Britain’s record of fostering tax havens, from Jersey and the Isle of Man to the British Virgin Islands, is as bad as any country’s, but now that even the Caribbean territories have agreed to share bank account information, it is very much in our interest that Europe get its act together, too.

Because we belong to the EU, we can weigh in on the question at next week’s summit, and if the EU has sufficient muscles, it will succeed in imposing its will on members such as Belgium and Luxembourg which for years have been dragging their feet. No clearer or more popular argument for the importance of a strong, effective European Union could be made – but who is making it?

Czech mates on track

Prague’s public transport system, called Ropid, has a problem which London’s has not known for many years: a shortage of passengers.
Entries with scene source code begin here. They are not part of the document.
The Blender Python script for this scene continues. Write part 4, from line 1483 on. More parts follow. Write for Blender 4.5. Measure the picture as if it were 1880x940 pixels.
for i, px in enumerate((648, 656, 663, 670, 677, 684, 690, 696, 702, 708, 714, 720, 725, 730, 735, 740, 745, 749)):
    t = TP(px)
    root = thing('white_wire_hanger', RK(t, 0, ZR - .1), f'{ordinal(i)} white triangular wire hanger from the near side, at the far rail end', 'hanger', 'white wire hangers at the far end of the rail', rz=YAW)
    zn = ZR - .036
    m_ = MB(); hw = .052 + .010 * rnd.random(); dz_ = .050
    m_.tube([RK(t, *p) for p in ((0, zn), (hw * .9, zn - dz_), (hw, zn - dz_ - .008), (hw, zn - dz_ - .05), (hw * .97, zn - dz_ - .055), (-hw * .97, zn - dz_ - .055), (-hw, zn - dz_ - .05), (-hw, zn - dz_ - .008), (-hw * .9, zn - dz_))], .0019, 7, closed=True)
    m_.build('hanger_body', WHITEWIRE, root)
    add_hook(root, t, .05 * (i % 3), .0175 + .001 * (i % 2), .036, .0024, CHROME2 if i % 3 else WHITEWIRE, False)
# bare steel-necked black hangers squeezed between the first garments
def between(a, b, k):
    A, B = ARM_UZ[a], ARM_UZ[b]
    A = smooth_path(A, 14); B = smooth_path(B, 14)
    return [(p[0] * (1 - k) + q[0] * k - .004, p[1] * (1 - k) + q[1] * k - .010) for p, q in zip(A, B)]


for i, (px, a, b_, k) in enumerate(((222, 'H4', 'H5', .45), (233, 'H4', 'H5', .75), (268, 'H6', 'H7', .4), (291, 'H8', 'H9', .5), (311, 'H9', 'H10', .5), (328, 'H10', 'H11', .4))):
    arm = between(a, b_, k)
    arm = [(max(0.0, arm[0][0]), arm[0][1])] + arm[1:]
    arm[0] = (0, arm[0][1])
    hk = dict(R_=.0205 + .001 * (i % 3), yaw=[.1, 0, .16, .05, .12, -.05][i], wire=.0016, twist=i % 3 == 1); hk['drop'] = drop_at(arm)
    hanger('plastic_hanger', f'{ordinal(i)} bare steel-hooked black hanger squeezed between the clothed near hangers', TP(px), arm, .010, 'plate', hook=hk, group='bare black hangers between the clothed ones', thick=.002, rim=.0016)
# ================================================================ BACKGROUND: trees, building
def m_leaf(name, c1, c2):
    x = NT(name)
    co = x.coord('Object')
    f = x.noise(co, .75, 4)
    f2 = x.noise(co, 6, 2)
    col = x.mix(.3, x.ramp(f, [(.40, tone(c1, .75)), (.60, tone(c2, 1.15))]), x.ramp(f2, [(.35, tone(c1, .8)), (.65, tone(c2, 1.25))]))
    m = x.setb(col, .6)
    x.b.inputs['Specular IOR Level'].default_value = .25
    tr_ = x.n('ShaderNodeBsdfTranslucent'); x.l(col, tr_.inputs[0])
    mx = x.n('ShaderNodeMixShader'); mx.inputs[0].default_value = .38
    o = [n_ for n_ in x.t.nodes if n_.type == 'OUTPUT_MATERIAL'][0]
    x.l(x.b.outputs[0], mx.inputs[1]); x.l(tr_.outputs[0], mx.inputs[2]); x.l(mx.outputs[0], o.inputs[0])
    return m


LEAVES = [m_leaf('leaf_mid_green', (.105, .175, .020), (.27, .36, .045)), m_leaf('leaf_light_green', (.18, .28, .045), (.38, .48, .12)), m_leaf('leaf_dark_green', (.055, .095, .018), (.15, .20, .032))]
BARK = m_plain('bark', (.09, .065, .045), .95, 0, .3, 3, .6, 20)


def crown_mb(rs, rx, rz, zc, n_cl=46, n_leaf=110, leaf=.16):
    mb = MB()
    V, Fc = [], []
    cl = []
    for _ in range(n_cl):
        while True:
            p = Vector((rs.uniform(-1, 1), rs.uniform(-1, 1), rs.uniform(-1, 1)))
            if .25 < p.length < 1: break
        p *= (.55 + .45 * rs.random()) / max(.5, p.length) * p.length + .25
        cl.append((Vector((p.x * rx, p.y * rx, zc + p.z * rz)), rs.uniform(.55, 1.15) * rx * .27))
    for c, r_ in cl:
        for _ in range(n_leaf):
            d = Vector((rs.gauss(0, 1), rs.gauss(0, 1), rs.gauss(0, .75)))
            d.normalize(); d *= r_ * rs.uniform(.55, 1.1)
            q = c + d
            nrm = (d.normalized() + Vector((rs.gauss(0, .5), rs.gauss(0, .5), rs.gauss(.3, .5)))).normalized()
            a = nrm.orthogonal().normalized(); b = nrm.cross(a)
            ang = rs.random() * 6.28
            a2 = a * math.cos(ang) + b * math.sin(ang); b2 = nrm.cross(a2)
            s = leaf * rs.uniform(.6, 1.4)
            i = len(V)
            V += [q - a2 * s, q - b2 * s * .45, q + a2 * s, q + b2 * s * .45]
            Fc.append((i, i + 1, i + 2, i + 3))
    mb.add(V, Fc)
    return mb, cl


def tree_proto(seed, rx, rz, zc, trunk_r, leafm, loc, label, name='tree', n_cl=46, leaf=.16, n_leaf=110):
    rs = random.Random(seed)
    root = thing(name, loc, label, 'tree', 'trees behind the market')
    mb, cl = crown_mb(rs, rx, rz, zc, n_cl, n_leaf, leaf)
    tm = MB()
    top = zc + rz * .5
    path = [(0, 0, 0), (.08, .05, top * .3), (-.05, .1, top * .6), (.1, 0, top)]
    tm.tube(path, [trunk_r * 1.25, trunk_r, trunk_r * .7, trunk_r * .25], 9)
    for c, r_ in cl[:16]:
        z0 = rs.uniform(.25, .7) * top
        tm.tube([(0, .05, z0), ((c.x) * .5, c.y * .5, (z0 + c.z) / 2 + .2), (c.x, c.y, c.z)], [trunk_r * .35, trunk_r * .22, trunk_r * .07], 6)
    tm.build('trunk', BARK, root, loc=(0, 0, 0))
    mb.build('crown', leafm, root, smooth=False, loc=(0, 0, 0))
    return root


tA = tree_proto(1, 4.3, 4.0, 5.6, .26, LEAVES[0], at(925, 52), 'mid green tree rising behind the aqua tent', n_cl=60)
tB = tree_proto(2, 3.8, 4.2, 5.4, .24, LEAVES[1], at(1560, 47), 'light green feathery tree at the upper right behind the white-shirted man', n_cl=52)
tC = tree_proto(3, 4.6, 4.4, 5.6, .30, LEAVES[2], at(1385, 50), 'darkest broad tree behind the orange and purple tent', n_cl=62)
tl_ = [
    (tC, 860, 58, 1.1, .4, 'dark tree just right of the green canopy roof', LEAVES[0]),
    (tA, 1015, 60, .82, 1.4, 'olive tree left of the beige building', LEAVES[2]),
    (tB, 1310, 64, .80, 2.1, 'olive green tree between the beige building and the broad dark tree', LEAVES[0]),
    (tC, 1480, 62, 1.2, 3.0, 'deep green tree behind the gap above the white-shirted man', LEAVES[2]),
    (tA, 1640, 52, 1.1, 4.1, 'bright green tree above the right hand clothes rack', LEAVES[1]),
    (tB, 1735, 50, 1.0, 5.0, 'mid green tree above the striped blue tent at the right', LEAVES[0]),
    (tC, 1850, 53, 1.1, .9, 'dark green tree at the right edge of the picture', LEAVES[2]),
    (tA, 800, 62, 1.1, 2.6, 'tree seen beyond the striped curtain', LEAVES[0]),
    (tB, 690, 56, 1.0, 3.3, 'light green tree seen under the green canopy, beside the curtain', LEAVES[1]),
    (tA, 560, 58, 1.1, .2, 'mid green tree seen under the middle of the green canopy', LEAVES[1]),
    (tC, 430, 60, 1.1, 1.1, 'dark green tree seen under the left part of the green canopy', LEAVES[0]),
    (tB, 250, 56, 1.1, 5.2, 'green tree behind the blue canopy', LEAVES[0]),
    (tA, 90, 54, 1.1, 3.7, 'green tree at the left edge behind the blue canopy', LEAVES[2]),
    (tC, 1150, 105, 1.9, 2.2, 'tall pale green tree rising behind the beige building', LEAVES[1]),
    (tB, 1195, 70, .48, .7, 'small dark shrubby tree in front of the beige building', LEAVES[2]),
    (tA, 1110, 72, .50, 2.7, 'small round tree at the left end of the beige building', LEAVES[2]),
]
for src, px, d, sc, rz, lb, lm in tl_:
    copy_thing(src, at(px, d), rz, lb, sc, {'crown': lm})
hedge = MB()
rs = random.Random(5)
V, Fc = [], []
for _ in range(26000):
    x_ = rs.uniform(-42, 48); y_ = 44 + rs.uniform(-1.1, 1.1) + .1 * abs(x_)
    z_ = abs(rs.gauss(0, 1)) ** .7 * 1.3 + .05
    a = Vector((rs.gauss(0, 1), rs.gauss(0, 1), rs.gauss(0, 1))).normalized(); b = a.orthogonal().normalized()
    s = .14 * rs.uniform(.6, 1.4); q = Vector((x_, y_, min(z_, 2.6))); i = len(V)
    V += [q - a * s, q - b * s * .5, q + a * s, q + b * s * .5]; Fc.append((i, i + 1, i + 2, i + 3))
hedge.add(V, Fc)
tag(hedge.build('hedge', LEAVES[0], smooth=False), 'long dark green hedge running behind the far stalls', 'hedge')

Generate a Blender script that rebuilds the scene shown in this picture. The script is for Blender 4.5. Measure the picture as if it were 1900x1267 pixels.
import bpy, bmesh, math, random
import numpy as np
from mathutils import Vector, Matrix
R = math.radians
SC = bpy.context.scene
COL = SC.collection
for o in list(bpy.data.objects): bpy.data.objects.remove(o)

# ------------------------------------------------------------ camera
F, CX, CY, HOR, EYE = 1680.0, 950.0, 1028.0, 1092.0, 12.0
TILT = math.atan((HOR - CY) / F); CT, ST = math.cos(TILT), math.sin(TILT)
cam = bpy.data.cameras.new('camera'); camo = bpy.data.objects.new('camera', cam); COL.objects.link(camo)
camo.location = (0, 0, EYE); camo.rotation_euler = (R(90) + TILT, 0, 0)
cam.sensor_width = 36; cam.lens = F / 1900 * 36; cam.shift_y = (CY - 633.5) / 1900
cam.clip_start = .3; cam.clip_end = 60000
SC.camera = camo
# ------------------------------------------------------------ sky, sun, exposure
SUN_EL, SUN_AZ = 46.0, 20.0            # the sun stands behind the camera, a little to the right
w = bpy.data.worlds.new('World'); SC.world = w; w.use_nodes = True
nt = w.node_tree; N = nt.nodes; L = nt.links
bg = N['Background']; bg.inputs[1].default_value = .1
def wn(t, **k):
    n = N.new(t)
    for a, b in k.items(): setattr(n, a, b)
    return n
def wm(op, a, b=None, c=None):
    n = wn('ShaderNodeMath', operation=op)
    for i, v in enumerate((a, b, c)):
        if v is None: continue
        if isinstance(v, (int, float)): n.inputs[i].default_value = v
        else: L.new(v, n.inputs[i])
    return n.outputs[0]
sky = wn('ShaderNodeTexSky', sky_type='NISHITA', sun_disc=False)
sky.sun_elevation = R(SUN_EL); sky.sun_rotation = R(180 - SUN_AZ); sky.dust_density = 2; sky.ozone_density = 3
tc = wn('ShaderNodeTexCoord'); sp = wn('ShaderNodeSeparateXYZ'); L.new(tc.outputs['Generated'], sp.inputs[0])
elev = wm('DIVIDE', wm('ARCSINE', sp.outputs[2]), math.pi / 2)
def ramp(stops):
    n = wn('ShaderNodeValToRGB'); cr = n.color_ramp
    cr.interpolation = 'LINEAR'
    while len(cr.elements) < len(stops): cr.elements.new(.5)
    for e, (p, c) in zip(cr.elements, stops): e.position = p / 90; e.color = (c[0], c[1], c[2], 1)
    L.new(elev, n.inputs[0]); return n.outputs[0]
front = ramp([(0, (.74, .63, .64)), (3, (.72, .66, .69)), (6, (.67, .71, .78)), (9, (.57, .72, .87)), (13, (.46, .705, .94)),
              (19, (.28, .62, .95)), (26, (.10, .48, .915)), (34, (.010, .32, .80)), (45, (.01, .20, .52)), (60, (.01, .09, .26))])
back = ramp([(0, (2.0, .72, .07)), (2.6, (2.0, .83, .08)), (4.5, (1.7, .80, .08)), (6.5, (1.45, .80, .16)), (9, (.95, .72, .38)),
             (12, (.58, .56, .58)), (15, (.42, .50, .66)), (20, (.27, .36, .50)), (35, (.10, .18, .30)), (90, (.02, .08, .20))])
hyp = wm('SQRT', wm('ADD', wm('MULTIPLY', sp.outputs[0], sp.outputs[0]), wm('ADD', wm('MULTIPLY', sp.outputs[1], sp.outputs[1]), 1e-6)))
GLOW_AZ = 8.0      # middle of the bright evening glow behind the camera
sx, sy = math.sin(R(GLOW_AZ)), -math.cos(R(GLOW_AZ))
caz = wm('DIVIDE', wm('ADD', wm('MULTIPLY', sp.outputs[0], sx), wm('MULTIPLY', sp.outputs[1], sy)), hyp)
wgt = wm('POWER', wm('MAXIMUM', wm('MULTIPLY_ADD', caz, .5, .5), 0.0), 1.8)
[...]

This has prompted Ropid to look for new ways to lure people aboard, and the latest could take the world’s underground railways trundling off on a new tangent.

Later this year it plans to designate carriages on all three of the city’s tube lines singles-friendly. Passengers will be encouraged to ask each other out for dates. As the distance between stops is five minutes at most, the embarrassment of rejection, when it occurs, need not last long.

The idea, says the system’s spokesman, “is to show what activities you can do in public transport that you cannot do inside your car … More and more people are single … we would like to help these people”.

It is an admirable initiative and could become one of the Czech Republic’s most useful gifts to European civilisation. How many times have Tube passengers both young and not so young gazed in silent yearning at the individual parked opposite? Finally there will be a forum in which they will be permitted to do something about it. It could start a revolution.